Description
So here's a surprising thing that can happen in trio right now: if you have a generator (or async generator, doesn't matter) that yields inside a cancel scope, then the cancel scope remains in effect until you resume the generator and exit it.
For context managers, this is actually what you want, and we make use of this in lots of places, e.g.:
@contextmanager
def fail_at(deadline):
with move_on_at(deadline) as scope:
yield scope
...
with fail_at(deadline):
XX
So here we have: first fail_at
runs for a bit, and it starts a cancel scope, and then it yields. And then the XX code runs with the cancel scope in effect, even though failt_at
is not on the stack. And then fail_at
is resumed, and it exits the cancel scope. A little confusing when you think about the details, but basically this is safe and useful and ultimately does what you'd expect.
However, in general this can cause strange behavior, and also crashes:
import trio
def weird_generator():
with trio.open_cancel_scope() as cs:
yield cs
async def main():
# hold onto a reference to prevent the gc from making this even more confusing:
gen = weird_generator()
for cs in gen:
break
cs.cancel()
await trio.sleep(1)
trio.run(main)
Notice that even after we leave the loop and abandon the generator, the cancel scope is still in effect... and then the program crashes because trio detects that the cancel scope stack has become inconsistent (it tries to pop a scope that isn't at the top of the stack).
This all also applies to using nurseries inside async generators, because nurseries have an implicit cancel scope.
There are also some more generic issues with cleaning up (async) generators that call trio APIs after yielding, but that's another issue (specifically, issue #265).
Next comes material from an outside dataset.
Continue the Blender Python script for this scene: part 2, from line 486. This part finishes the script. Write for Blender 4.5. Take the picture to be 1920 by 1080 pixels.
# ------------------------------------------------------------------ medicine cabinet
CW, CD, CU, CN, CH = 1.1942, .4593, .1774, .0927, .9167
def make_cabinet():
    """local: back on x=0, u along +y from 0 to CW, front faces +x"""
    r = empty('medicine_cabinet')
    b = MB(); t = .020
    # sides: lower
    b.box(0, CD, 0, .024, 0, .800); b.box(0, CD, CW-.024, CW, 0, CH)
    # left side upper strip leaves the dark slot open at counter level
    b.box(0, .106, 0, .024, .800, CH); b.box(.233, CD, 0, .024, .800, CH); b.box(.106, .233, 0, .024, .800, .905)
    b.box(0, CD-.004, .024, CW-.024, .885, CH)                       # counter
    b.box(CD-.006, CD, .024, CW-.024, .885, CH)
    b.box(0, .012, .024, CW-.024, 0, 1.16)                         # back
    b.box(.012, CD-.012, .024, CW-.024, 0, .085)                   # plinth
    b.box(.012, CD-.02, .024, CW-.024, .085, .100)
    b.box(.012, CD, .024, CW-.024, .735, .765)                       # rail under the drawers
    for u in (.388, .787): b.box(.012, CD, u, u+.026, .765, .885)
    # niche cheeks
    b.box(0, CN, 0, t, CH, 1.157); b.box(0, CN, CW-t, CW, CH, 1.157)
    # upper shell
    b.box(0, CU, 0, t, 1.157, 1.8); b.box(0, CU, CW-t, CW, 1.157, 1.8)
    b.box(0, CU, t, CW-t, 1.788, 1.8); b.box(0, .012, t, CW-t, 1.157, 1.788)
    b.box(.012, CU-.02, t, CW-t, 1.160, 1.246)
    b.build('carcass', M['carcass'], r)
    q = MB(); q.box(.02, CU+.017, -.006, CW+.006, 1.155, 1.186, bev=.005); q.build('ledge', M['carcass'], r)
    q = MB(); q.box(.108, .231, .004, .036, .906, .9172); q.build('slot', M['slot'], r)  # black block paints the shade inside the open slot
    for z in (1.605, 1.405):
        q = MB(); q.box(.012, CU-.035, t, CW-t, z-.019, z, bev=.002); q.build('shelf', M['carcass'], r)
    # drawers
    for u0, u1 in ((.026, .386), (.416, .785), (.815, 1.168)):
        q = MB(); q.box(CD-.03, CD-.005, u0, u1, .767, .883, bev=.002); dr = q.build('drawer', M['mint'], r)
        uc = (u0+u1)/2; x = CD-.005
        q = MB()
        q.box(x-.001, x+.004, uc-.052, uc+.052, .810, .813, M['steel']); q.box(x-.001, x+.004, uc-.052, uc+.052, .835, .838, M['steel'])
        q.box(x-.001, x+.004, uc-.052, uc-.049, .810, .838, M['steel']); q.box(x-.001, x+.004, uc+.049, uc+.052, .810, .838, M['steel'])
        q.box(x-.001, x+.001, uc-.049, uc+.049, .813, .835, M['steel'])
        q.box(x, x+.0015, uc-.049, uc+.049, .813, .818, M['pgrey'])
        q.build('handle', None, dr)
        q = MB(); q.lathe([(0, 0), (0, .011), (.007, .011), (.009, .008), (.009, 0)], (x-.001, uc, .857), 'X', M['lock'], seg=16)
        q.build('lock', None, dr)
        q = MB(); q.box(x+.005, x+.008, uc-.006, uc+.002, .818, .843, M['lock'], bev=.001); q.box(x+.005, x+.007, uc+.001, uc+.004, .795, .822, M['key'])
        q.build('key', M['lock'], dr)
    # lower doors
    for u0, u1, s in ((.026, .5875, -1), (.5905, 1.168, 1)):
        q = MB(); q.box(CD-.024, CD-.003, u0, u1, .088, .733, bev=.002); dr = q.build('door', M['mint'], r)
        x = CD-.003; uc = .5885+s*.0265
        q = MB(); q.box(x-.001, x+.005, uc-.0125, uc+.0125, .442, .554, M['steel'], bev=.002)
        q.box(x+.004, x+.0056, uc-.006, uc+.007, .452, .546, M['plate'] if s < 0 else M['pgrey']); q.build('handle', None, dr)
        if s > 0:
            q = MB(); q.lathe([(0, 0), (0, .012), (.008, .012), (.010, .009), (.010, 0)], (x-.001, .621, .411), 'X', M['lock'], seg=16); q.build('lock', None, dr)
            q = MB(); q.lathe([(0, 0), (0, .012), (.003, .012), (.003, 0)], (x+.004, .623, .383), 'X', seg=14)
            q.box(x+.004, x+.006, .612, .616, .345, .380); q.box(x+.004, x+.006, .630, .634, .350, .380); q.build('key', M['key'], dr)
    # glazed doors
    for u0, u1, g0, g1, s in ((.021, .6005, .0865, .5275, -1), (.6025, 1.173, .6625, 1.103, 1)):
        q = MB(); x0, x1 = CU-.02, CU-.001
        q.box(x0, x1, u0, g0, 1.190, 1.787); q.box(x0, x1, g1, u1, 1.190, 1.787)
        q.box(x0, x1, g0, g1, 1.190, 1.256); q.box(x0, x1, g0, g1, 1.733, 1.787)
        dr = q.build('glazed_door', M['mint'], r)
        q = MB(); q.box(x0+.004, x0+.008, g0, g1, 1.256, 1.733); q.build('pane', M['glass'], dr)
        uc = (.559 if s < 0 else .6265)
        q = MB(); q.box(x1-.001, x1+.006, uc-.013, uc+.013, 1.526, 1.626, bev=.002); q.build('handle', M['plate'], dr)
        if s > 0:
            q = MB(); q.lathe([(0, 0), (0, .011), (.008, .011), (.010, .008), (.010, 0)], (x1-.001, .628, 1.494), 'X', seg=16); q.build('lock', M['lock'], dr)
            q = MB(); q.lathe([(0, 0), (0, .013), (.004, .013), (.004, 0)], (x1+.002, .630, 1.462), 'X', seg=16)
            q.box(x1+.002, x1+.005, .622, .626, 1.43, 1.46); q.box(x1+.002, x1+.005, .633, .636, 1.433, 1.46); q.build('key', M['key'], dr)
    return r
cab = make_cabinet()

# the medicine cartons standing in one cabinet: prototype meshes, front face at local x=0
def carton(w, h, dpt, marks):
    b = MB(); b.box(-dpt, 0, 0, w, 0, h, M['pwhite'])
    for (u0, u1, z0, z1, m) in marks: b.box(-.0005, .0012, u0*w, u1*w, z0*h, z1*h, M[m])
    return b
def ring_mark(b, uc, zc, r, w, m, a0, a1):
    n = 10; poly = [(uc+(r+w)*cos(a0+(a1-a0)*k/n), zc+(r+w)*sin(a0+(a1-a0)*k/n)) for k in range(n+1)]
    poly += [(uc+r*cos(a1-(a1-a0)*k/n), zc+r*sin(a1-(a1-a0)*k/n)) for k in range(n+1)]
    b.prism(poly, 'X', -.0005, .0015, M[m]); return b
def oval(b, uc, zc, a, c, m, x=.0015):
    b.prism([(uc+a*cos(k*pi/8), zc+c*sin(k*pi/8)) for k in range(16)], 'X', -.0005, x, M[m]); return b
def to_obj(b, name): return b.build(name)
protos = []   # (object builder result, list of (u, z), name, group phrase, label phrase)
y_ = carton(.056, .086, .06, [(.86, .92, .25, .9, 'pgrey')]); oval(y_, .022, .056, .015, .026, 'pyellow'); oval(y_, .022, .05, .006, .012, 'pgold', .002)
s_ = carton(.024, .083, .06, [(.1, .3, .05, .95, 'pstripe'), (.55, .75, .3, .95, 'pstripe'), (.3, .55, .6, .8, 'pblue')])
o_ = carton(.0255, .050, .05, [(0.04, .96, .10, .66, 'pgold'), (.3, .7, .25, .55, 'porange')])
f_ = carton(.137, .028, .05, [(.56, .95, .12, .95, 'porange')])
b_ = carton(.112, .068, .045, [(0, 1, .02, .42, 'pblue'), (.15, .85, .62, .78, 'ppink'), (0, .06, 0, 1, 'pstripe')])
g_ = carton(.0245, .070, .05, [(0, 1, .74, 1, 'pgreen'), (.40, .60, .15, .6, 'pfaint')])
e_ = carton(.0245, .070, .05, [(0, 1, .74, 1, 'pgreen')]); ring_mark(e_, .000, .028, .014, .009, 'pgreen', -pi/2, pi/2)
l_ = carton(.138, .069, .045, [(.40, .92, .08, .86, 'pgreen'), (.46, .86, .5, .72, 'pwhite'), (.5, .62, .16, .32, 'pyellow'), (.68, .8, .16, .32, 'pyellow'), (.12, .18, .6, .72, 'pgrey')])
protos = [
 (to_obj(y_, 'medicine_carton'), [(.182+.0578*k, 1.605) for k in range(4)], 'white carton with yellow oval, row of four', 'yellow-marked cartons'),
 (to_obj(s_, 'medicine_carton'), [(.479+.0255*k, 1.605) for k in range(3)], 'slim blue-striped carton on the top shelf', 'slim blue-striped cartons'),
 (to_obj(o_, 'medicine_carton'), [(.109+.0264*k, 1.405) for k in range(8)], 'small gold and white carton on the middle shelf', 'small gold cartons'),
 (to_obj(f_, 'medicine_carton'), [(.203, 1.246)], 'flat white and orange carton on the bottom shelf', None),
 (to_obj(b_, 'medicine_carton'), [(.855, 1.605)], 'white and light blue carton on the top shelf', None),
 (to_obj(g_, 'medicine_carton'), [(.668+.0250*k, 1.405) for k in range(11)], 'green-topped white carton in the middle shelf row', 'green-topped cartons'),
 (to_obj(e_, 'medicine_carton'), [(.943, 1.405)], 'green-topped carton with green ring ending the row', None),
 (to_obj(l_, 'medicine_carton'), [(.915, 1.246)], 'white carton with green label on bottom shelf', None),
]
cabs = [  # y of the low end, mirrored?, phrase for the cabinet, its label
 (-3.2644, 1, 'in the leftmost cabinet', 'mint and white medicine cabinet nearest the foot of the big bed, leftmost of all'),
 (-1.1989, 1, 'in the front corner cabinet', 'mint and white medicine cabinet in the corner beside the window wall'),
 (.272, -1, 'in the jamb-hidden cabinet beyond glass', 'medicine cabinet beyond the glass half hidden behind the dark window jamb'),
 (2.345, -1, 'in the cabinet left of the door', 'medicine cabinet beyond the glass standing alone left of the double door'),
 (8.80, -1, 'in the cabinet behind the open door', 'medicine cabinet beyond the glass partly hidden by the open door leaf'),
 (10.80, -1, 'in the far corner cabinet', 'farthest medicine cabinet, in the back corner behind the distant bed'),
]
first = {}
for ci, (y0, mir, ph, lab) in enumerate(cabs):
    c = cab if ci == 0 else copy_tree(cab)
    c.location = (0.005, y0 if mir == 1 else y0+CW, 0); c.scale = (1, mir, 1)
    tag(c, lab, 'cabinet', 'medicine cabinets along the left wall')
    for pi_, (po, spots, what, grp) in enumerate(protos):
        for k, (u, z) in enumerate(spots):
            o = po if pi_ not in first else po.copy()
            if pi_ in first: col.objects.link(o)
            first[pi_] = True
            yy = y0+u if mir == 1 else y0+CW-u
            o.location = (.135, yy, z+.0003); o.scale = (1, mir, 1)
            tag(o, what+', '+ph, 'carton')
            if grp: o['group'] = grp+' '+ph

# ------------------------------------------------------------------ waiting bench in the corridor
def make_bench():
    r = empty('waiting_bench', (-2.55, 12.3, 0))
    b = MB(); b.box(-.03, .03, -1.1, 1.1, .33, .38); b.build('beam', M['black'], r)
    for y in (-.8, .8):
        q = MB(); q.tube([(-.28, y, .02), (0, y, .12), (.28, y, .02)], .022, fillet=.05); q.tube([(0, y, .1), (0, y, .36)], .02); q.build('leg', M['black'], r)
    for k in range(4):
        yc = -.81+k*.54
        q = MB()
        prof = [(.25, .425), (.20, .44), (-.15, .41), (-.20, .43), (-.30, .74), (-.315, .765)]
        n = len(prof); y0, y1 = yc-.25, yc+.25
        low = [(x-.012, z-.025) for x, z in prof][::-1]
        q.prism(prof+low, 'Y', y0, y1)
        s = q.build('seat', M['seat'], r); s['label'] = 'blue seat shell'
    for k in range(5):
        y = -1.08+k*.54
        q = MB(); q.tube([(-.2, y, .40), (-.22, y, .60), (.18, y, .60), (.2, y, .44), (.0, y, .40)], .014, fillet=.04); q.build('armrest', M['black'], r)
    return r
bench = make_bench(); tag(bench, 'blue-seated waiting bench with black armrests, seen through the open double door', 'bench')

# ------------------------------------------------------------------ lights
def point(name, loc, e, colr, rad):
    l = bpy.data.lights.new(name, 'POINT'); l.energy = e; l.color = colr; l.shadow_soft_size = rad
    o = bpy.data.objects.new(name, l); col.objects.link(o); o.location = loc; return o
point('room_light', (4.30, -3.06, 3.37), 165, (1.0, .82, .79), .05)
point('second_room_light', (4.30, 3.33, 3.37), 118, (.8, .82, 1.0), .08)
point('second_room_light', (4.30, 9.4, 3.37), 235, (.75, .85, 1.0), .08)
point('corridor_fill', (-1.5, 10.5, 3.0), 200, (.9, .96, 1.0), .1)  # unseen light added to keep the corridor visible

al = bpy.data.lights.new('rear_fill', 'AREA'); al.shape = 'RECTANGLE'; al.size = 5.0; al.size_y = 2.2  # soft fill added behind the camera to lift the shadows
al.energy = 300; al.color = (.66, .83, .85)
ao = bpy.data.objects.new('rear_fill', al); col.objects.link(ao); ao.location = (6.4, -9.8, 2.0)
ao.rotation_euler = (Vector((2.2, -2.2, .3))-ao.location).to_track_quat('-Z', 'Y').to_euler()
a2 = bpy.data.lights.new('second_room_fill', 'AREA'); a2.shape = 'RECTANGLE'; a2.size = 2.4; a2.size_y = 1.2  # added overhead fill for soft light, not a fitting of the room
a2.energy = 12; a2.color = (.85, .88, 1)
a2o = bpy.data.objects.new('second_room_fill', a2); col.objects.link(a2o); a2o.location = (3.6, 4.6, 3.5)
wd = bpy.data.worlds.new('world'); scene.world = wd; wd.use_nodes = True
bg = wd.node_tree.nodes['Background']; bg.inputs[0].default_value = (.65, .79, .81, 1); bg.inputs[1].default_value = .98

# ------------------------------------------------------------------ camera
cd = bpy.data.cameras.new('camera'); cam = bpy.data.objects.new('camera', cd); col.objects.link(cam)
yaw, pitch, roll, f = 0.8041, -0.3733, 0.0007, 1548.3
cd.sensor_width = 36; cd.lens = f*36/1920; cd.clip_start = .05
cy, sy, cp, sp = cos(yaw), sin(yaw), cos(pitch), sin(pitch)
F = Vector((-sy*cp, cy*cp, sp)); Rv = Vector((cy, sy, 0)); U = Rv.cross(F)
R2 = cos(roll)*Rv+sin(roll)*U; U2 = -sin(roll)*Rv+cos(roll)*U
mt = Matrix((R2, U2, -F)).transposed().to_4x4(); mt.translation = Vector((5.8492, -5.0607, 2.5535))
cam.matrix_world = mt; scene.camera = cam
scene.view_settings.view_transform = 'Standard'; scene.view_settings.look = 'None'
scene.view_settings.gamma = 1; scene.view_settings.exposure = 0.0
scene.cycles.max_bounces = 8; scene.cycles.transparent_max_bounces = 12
The cancel scope leakage causes problems even while the generator is alive, and even if we had PEP 533 then this would still be an issue.
Really the ideal solution here would be to error out if someone tries to yield
through a cancel scope, IFF they're not implementing a context manager.
I don't think there's any way to do this though without PEP 521, and even then we'd have to figure out somehow whether this particular generator is implementing a context manager. (I guess some annoying thread-local thing could work -- e.g. make with trio.this_is_a_context_manager: ...
which sets some internal flag that disables the PEP 521-based checks.)
I don't currently have any other ideas how to improve this, except to put some prominent warning in the documentation.